Perhaps the fact that the inherently-less-interesting Kai-El, with his magic hearing, lightning speed, laser eyes and general invincibility, gets the shaft to make room for the historically way-cooler Batman. Which brings us full circle to my original concern – kowtowing to the will of the fans. By divvying up the screen time between the two characters, neither is privy to a genuine arc; our access then depends upon preexisting familiarity with their pasts. In many respects that works. We don’t need to see Batman beginning again (nor did we need to see Thomas and Martha gunned down in opera garb) but establishing him in this continuity, one which has his playing by a very different rule book than Bale’s Bat did, should take precedence to the bout of giants with Supes he launches into almost immediately. We barely know him beyond his seething rage at this alien invader and that’s the problem inherent of putting the cart before the horse. Of having Batman fight Superman before we’ve even sat down to coffee with the guy. Or seen how he handles baddies.

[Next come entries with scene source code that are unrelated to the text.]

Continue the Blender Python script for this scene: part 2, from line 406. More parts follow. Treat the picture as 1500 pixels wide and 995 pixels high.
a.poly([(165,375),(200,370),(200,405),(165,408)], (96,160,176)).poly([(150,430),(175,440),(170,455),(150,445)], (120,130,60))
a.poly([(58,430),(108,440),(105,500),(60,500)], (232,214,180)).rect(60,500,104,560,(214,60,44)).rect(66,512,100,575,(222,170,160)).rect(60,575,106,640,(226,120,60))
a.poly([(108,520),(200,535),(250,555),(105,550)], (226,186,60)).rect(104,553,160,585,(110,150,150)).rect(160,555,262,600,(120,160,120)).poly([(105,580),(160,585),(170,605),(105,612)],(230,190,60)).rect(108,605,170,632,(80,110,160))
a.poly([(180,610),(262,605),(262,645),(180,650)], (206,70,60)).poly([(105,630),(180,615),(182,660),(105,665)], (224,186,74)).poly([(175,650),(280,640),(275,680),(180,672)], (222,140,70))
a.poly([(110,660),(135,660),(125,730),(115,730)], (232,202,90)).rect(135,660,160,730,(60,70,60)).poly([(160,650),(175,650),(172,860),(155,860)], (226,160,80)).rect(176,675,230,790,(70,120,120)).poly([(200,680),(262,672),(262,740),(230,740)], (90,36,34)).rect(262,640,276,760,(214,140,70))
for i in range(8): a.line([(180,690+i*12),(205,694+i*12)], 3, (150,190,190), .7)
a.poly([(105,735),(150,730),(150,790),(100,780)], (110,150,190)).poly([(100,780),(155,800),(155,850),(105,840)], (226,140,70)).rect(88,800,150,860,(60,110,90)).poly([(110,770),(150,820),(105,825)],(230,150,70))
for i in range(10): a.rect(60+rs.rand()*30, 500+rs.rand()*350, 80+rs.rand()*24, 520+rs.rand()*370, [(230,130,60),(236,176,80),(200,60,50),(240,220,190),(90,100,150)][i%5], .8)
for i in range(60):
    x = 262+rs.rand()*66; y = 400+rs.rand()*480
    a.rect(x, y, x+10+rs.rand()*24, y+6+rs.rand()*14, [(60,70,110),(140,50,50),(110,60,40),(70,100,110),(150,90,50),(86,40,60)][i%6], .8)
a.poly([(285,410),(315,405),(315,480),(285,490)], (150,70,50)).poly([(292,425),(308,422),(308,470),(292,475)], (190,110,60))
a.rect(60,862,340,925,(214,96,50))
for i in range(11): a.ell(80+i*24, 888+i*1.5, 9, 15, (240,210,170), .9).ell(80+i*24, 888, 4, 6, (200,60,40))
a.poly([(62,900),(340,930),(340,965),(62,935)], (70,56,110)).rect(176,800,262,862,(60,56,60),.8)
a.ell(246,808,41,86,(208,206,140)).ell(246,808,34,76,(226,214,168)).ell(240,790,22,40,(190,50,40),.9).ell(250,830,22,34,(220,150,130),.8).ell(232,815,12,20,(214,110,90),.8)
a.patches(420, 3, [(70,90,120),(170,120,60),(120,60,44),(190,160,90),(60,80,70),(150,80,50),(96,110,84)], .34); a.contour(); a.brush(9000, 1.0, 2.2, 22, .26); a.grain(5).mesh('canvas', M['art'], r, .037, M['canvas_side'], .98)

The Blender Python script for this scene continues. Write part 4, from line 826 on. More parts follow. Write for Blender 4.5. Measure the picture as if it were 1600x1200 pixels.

Roid rage incarnate, Batfleck certainly makes for the angriest incarnation of the caped crusader to grace the silver screen and his indifference towards taking a life will catch many offguard, but it’s also what makes him compelling and new and therefore interesting. Still yet, the character is mostly left unexplored. And that is due to the fact that there’s very little room to breathe in Synder’s world, one that appears permanently stained with an oppressively ashen color palette. Nor does he allow the unruly stable of heroes and villains the room to flaunt their plumage. Rather, they remain caged, battling for attention through flashy shows of oneupmanship that barely register. For a film that purports to be about showcasing the variety of DC’s ilk and staging epic throwdowns for them to shine in, the result is naught but ghastly ill-conceived mania and shockingly stagnant.
CONCLUSION: The gangbang of superhero team-ups, Zack Synder’s ‘Batman v Superman: Dawn of Justice’ is 155 minutes of darkness and smashing. While Batfleck proves the Caped Crusader has reason to exist beyond Nolan’s Batverse, no character is truly given their due as Synder imprecisely divvies up the spotlight between a certifiable army of new characters. Inevitably, it’s a bit of a slopfest.